Theodore Roethke
Comments & Themes
- Describe, compare, and discuss the symbols of the "open-house", the "glass-house", and the "field of glass", related to the speaker's inner and outer world and how it progresses and regresses along Roethke's poetic sequences.
- Can Ted Roethke be considered a "confessional poet"? Why?
- Analyze the image of the "greenhouses" as a recurrent theme along Roethke's poetry. Which is the connection between the greenhouses and Roethke's father, Otto Roethke?
- Compare Roethke's two short "Cuttings" poems (The Lost Son and Other Poems, 1948) to the opening forty-five lines of A.R. Ammons's "Corson's Inlet"(1965). How does each poem deal with the problem of observing, and writing about, a natural world that is always in transition?
- Discuss the symbol of the "journey" in Roethke's The Far Field.
- What did Delmore Schwartz mean with the following expression: "[...] Roehtke uses a variety of devices with the utmost cunning and craft to bring the unconsciousness to the surface of articulate expression"?

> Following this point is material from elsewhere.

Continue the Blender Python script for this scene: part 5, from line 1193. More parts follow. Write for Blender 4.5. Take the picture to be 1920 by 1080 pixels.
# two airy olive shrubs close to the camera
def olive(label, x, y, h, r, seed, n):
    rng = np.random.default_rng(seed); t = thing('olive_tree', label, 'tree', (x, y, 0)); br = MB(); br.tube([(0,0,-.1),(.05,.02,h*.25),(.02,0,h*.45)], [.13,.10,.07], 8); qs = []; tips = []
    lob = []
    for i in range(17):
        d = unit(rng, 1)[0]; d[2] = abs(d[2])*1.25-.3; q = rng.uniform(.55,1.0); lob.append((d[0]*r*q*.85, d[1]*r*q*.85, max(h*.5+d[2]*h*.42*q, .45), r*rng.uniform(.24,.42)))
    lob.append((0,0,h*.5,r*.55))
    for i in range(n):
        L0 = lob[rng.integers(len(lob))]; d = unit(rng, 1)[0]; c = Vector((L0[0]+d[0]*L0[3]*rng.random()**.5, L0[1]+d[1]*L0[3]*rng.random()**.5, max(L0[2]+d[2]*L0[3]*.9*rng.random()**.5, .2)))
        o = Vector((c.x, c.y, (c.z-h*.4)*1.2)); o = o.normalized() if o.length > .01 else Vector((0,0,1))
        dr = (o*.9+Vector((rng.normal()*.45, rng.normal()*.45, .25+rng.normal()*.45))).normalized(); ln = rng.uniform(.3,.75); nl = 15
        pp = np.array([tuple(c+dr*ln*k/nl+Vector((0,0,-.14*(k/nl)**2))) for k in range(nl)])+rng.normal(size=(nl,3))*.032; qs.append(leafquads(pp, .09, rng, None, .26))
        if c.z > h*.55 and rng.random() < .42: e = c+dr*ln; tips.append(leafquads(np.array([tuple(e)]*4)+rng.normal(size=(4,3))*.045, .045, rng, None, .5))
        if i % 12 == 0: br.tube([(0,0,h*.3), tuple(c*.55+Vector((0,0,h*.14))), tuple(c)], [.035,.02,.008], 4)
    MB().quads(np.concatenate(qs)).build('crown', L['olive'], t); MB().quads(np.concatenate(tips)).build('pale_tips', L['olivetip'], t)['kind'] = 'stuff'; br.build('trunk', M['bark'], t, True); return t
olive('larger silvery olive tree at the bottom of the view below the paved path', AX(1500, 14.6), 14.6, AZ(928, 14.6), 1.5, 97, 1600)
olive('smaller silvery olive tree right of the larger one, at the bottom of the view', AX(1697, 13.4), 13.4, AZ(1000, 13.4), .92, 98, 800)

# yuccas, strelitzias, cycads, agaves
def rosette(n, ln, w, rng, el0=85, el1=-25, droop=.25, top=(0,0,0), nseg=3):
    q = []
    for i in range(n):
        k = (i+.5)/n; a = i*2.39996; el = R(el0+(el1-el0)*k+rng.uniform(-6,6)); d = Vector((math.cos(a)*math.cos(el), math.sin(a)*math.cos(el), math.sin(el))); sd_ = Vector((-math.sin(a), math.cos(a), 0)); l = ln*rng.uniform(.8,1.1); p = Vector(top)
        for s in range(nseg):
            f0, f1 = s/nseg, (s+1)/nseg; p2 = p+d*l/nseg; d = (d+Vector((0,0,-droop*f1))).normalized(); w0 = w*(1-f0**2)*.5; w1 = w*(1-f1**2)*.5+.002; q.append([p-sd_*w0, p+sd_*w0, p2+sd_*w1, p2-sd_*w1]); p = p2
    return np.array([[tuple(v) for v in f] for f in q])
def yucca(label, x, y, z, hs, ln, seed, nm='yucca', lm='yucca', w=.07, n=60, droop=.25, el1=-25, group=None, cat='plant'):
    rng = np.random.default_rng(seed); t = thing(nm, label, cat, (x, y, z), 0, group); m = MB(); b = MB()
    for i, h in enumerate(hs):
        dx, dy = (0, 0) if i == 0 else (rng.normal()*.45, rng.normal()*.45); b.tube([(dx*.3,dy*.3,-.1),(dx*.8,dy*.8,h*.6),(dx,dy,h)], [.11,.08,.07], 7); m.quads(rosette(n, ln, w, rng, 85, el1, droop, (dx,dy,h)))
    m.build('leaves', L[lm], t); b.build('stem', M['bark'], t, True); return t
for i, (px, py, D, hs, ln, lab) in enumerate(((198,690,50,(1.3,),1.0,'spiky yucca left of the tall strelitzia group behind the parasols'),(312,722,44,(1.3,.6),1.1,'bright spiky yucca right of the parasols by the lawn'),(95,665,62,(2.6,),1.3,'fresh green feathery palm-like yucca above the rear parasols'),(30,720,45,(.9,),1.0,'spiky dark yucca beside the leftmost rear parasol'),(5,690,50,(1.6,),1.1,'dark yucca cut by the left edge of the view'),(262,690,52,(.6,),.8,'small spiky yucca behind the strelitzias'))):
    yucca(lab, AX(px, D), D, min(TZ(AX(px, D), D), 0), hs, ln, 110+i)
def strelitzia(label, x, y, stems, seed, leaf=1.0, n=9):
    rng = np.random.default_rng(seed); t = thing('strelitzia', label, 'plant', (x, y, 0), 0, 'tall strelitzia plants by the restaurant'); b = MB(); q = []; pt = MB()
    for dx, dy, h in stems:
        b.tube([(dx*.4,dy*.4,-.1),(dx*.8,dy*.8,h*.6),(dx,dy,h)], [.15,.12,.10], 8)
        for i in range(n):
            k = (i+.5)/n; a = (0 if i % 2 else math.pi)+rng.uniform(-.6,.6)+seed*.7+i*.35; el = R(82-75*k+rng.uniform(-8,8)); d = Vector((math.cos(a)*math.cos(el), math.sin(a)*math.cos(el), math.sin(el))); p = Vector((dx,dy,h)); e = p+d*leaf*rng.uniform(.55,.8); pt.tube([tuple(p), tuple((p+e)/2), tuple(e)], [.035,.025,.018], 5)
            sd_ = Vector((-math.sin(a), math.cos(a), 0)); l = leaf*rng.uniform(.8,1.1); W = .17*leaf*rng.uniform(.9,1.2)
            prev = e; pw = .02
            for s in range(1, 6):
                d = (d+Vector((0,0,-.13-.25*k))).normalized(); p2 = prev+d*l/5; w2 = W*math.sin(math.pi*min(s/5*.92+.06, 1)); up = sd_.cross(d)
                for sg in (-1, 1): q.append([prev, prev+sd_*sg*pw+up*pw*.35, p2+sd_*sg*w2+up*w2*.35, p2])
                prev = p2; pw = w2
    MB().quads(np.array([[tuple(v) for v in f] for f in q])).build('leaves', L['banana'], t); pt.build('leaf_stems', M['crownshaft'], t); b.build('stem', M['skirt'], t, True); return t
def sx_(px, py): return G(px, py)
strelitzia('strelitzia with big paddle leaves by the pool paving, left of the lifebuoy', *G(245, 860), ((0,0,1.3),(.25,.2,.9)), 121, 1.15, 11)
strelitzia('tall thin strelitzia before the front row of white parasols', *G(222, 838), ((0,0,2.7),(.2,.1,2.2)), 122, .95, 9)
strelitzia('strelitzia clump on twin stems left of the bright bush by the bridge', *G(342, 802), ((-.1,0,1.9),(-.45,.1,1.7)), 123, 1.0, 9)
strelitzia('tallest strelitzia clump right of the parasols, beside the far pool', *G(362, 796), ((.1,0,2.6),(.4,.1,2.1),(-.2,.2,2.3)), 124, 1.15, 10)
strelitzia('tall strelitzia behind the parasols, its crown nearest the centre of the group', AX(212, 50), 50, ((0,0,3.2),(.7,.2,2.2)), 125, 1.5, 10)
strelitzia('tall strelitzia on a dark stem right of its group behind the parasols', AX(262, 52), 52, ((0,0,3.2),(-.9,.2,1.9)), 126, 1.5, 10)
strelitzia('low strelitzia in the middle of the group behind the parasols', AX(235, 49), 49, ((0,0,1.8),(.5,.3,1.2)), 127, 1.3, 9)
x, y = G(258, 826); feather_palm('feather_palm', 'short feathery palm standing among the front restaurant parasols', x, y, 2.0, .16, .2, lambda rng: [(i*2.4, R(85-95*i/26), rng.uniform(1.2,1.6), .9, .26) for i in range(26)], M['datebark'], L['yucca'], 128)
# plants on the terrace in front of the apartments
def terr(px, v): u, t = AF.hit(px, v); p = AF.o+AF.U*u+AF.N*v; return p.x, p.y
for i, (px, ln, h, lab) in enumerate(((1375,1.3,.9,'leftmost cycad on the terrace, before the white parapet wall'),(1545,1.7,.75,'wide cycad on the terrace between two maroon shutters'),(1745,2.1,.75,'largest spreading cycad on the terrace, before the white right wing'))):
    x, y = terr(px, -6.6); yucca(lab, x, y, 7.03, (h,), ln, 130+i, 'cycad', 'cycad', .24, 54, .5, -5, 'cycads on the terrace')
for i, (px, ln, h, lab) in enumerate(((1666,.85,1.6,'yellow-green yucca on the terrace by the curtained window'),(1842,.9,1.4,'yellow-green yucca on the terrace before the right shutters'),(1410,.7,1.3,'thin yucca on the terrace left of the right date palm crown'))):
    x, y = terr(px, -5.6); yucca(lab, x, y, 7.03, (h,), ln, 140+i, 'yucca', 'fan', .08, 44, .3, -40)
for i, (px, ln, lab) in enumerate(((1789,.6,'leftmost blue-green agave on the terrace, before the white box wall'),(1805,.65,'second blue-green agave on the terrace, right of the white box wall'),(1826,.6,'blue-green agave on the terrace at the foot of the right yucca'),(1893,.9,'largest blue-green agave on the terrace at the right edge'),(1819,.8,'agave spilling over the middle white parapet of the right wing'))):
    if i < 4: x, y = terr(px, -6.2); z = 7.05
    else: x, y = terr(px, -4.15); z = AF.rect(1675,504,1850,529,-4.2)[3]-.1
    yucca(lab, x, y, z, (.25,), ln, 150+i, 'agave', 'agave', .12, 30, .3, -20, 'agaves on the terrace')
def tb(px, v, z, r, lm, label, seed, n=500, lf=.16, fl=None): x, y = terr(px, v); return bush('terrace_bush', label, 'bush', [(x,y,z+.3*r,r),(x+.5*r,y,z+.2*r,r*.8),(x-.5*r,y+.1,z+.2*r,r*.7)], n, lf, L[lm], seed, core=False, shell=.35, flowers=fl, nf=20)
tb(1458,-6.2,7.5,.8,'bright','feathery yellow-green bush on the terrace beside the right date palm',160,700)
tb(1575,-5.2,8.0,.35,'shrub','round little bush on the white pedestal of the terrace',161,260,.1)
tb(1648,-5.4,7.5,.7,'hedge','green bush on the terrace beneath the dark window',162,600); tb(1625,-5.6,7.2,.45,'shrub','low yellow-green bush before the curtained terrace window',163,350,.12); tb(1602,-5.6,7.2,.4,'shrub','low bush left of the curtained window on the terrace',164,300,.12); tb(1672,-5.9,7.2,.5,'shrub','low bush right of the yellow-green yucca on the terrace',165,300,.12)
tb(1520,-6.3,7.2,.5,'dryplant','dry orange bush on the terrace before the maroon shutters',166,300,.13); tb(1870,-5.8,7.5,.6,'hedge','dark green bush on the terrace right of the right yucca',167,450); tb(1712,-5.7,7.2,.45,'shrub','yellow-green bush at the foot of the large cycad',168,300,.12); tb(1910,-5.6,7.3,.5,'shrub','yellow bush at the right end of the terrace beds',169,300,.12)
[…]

- How may we consider Roethke's poetry to be influenced by Romanticism? Analyze Roethke's reading of "Transcendentalism" under the light of his main poetic sequences.
- How does Roethke's confessional voice compare to Robert Lowell's very different voice or to John Berryman's also very different voice, considering that the three of them have been identified by the label of "confessional poets"?
- Animals play a key role in Roethke's poetry. Discuss this role and compare Roethke's "bestiary" to English poet Ted Hughes own development of his "bestiary" (Hughes' Wodwo may be a good starting point).
- Could Ted Roethke be considered an "Extremist" poet in A. Alvarez's famous definition of the works of poets such as Robert Lowell, Anne Sexton or Sylvia Plath?